Of all these nations God our Lord gave charge to one man, called St. Peter, that he should be Lord and Superior of all the men in the world, that all should obey him, and that he should be the head of the whole Human Race, wherever men should live, and under whatever law, sect, or belief they should be…

 

One of these Pontiffs, who succeeded that St. Peter as Lord of the world, in the dignity and seat which I have before mentioned, made donation of these isles and Tierra-firme to the aforesaid King and Queen and to their successors, our lords…

 

Wherefore, as best we can, we ask and require you that you consider what we have said to you, and that you take the time that shall be necessary to understand and deliberate upon it, and that you acknowledge the Church as the Ruler and Superior of the whole world, and the high priest called Pope, and in his name the King and Queen Doña Juana our lords, in his place, as superiors and lords and kings of these islands and this Tierra-firme by virtue of the said donation, and that you consent and give place that these religious fathers should declare and preach to you the aforesaid.

 

If you do so, you will do well, and that which you are obliged to do to their Highnesses, and we in their name shall receive you in all love and charity, and shall leave you, your wives, and your children, and your lands, free without servitude, that you may do with them and with yourselves freely that which you like and think best, and they shall not compel you to turn Christians, unless you yourselves, when informed of the truth, should wish to be converted to our Holy Catholic Faith, as almost all the inhabitants of the rest of the islands have done. And, besides this, their Highnesses award you many privileges and exemptions and will grant you many benefits.

 

But, if you do not do this, and maliciously make delay in it, I certify to you that, with the help of God, we shall powerfully enter into your country, and shall make war against you in all ways and manners that we can, and shall subject you to the yoke and obedience of the Church and of their Highnesses; we shall take you and your wives and your children, and shall make slaves of them, and as such shall sell and dispose of them as their Highnesses may command; and we shall take away your goods, and shall do you all the mischief and damage that we can…

 

– Introduction taken in part from The Great Spiritual Migration. How the World’s Largest Religion is Seeking a Better Way to Be Christian. Brian D. McClaren. pp.80-81

– Find the whole text of the the Requerimiento HERE.
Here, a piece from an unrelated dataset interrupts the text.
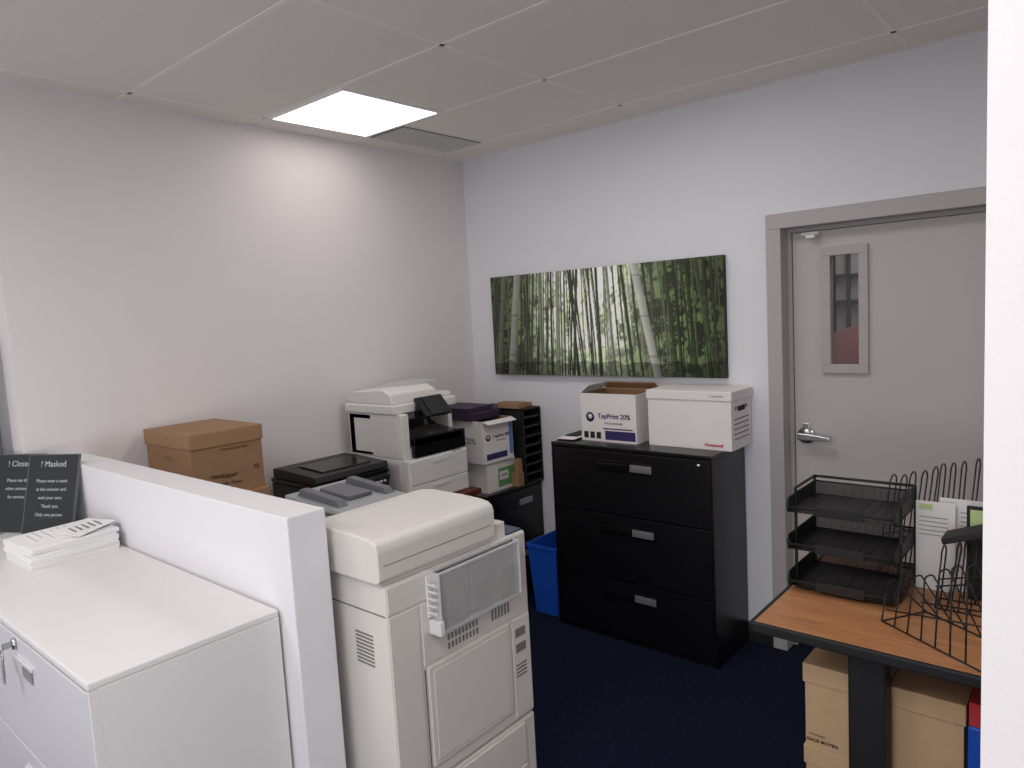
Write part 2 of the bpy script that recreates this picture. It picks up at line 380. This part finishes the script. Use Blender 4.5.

God the Helper of the Needy Without Requirement

1 Praise the Lord! Praise, O servants of the Lord; praise the name of the Lord.

2 Blessed be the name of the Lord from this time on and forevermore.

3 From the rising of the sun to its setting the name of the Lord is to be praised.

4 The Lord is high above all nations, and his glory above the heavens.

5 Who is like the Lord our God, who is seated on high,

6 who looks far down on the heavens and the earth?

7 He raises the poor from the dust, and lifts the needy from the ash heap, 8 to make them sit with princes, with the princes of his people.

9 He gives the barren woman a home, making her the joyous mother of children.

Praise the Lord!

 

– Psalm 113

Reflection Questions

• The white supremacy first installed in our continent came to greatly shape our culture, government, economics and history. It is really at the root of the challenges that lie under the foundation of life in Palín and Guatemala.

 

• How/where/when have you seen this requieremento of supremacy playing out this week?

 

• Psalm 113 offers a radically different version of power both divine and human. Rather than power affirming itself in violently-enforced obeisance, the god sung of in the poetry of the psalms is affirmed as worthy of praise and recognition for radical acts of solidarity and liberation for the poorest of the poor, the most invisible in society – the orphan, the widow, and the refugee.

 

• How do you struggle to trust it that vision of power? Where/when/how have you seen it expressed and affirmed this week?